━━ Material
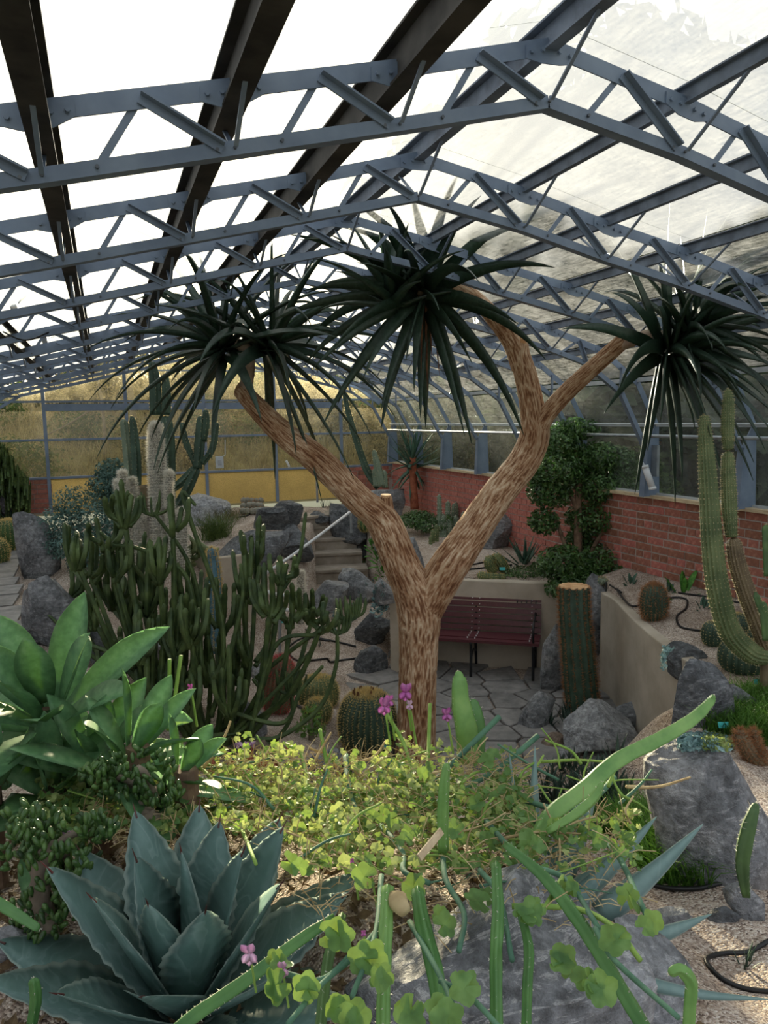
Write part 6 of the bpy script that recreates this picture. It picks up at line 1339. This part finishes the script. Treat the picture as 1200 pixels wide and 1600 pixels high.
# window opener on the pipe
p0 = atX(1003, 712, 4.84); t = thing('window_opener', 'white cylindrical window opener hanging below the grey pipe right of the jade tree', 'window opener', p0); dd = depth(p0)-.05
b = MB(); b.tube([at(1008, 730, dd), at(1019, 762, dd)], .032, 16); b.tube([at(1007, 727, dd), at(1008, 731, dd)], .036, 16); b.tube([at(1019, 761, dd), at(1020, 765, dd)], .036, 16); b.build('cylinder', 'rail', t, True)
b = MB(); b.tube([at(1007, 728, dd), at(1000, 716, dd), at(1006, 700, dd)], .009, 8); b.build('arm', 'white_steel', t); b = MB(); b.box(at(1024, 720, dd+.05), (.03, .08, .30)); b.build('bracket', 'galv', t)
for k, (a, lab) in enumerate([((22, 500), 'boxy grey roof vent motor at the left roof slope with a drooping black cable'), ((70, 560), 'second grey roof vent motor further along the left roof slope')]):
    c = atY(a[0], a[1]-22 if k == 0 else a[1]-30, 6.2+2.0*k); t = thing('vent_motor', lab, 'vent motor', c)
    b = MB(); b.box(c, (.05, .30, .06), ((1, 0, 0), (0, .95, -.3), (0, .3, .95))); b.build('housing', 'white_steel', t); b = MB(); b.bar(c+[.0, -.12, .02], c+[.06, -.2, .22], .015, .015); b.bar(c+[.0, .12, 0], c+[.06, .2, .16], .015, .015); b.build('arm', 'white_steel', t)
cb = [atY(4, 518, 5.6), atY(30, 530, 5.6), atY(50, 530, 5.7), atY(75, 520, 5.8), atY(110, 508, 6.0), atY(150, 500, 6.2)]; b = MB(); b.tube(spline(cb, 30), .006, 6); tag(centre(b.build('cable', 'hose', None, True)), 'thin black cable drooping below the left roof trusses', 'cable')
p = atY(343, 722, YE-.06); t = thing('socket_box', 'pale grey electrical box with a hanging switch on the glazed end door', 'box', p); b = MB(); b.box(p, (.13, .05, .20)); b.build('housing', 'white_steel', t); b = MB(); b.box(p+[0, -.03, -.01], (.06, .02, .09)); b.build('cover', 'galv', t); b = MB(); b.tube([p+[.07, 0, .1], p+[.1, 0, .12], p+[.11, 0, .38]], .008, 6); b.build('conduit', 'white_steel', t)
p = atY(450, 725, YE-.4); b = MB(); b.tube(spline([p+[-.03, 0, .06], p+[0, 0, 0], p+[.02, 0, -.05]], 8), .02, 8); tag(centre(b.build('door_handle_lever', 'rail', None, True)), 'white curved lever by the end wall door', 'lever')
━━━━
The listing above must be printed again exactly, minus its pictures.

Write part 6 of the bpy script that recreates this picture. It picks up at line 1339. This part finishes the script. Treat the picture as 1200 pixels wide and 1600 pixels high.
# window opener on the pipe
p0 = atX(1003, 712, 4.84); t = thing('window_opener', 'white cylindrical window opener hanging below the grey pipe right of the jade tree', 'window opener', p0); dd = depth(p0)-.05
b = MB(); b.tube([at(1008, 730, dd), at(1019, 762, dd)], .032, 16); b.tube([at(1007, 727, dd), at(1008, 731, dd)], .036, 16); b.tube([at(1019, 761, dd), at(1020, 765, dd)], .036, 16); b.build('cylinder', 'rail', t, True)
b = MB(); b.tube([at(1007, 728, dd), at(1000, 716, dd), at(1006, 700, dd)], .009, 8); b.build('arm', 'white_steel', t); b = MB(); b.box(at(1024, 720, dd+.05), (.03, .08, .30)); b.build('bracket', 'galv', t)
for k, (a, lab) in enumerate([((22, 500), 'boxy grey roof vent motor at the left roof slope with a drooping black cable'), ((70, 560), 'second grey roof vent motor further along the left roof slope')]):
    c = atY(a[0], a[1]-22 if k == 0 else a[1]-30, 6.2+2.0*k); t = thing('vent_motor', lab, 'vent motor', c)
    b = MB(); b.box(c, (.05, .30, .06), ((1, 0, 0), (0, .95, -.3), (0, .3, .95))); b.build('housing', 'white_steel', t); b = MB(); b.bar(c+[.0, -.12, .02], c+[.06, -.2, .22], .015, .015); b.bar(c+[.0, .12, 0], c+[.06, .2, .16], .015, .015); b.build('arm', 'white_steel', t)
cb = [atY(4, 518, 5.6), atY(30, 530, 5.6), atY(50, 530, 5.7), atY(75, 520, 5.8), atY(110, 508, 6.0), atY(150, 500, 6.2)]; b = MB(); b.tube(spline(cb, 30), .006, 6); tag(centre(b.build('cable', 'hose', None, True)), 'thin black cable drooping below the left roof trusses', 'cable')
p = atY(343, 722, YE-.06); t = thing('socket_box', 'pale grey electrical box with a hanging switch on the glazed end door', 'box', p); b = MB(); b.box(p, (.13, .05, .20)); b.build('housing', 'white_steel', t); b = MB(); b.box(p+[0, -.03, -.01], (.06, .02, .09)); b.build('cover', 'galv', t); b = MB(); b.tube([p+[.07, 0, .1], p+[.1, 0, .12], p+[.11, 0, .38]], .008, 6); b.build('conduit', 'white_steel', t)
p = atY(450, 725, YE-.4); b = MB(); b.tube(spline([p+[-.03, 0, .06], p+[0, 0, 0], p+[.02, 0, -.05]], 8), .02, 8); tag(centre(b.build('door_handle_lever', 'rail', None, True)), 'white curved lever by the end wall door', 'lever')